Consumer Credit: What Is Collateral?

Collateral is an item of value such as a car or a house, pledged as security for repayment of a loan.

Often times, the first time we borrow money, our first lenders are our parents. When parents decline to buy a wanted item, children often besiege parents with promises to pay them back from their allowance. Although you may not realize it, that is the first time you have offered collateral in exchange for a loan.

Collateral is an item of value that is pledged in exchange for a loan. This minimizes the lender's risk by ensuring there is an item of value to recoup his investment from in the event you stop paying on the loan. The less credit you have, the more likely it is a lender would demand collateral in exchange for payment.

When purchasing a home, the bank or lending institution places a lien on the property. The home is the collateral for the loan. If you stop making your mortgage payments, you lose the collateral promised to the bank, and they take your house and resell it. This is perhaps the most common example of how a person uses collateral to obtain loans.



Collateral is also referred to as a "security interest." Debt accrued on credit cards is often called unsecured debt since there is no recourse for the bank if you choose to stop making payments on the debt associated with the card. There is no collateral for the card issuer to seize in exchange for payment to minimize their losses. In some cases, such as furniture store purchases, any items purchased on the store account are subject to a security interest in the property. In this instance, the sofa, bedroom set or kitchen appliance is collateral. If you cease paying your bill, debt collectors may repossess the sofa, bedroom set or kitchen appliance until the debt is satisfied.

Cars can be used as collateral in many ways. The most common is to borrow the money for the car from a lender. This installment loan is divided into a set number of payments - most often 36, 48, 60 or even 72 months. The lender's assurance that you will make the payments is your car is their collateral. Even if you make 71 of 72 payments, the lender can repossess your car, sell it, and collect the balance owed.

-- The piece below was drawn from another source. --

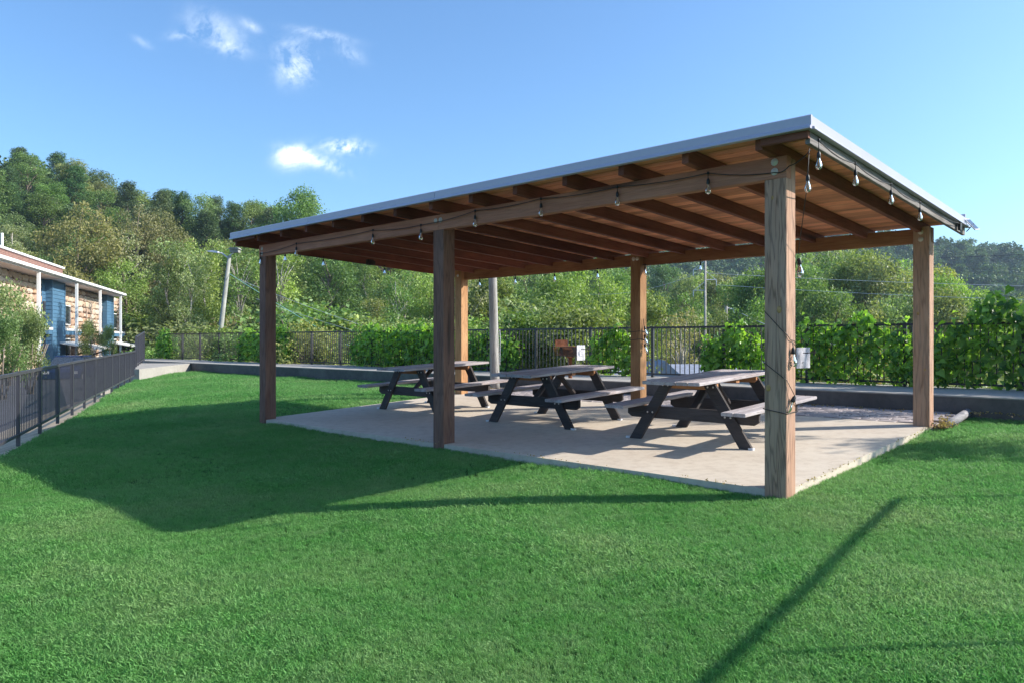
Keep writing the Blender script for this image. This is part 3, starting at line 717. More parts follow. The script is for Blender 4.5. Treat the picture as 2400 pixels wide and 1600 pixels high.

A title loan can be obtained using a car that has not been pledged as collateral to another lender already. These loans typically carry very high interest rates, and are given to people with poor credit who need short term cash. Cars can also be pledged as collateral when borrowing money between friends and family.

The types of items used for collateral can change based on the situation. Cash can be a strong collateral in an investment fund. Bonds can have gold as collateral. When voting on measures, an incentive to vote for or against an item can be used as collateral.

Money and cars are not present in some culture and are not used as collateral. In parts of Africa and South America, the villages are so remote livestock may still be the primary form of collateral needed to pay for goods and services. Some would even argue the dowries in Indian cultures are collateral for promising to marry a daughter.

The applications of collateral are nearly as plentiful as the forms of collateral available. When promising an item for collateral, make certain the collateral promised makes sense for the size and type of the loan obtained. If you are lending money, it is important to verify the person promising the collateral owns it and that it is as valuable as the loan you are making.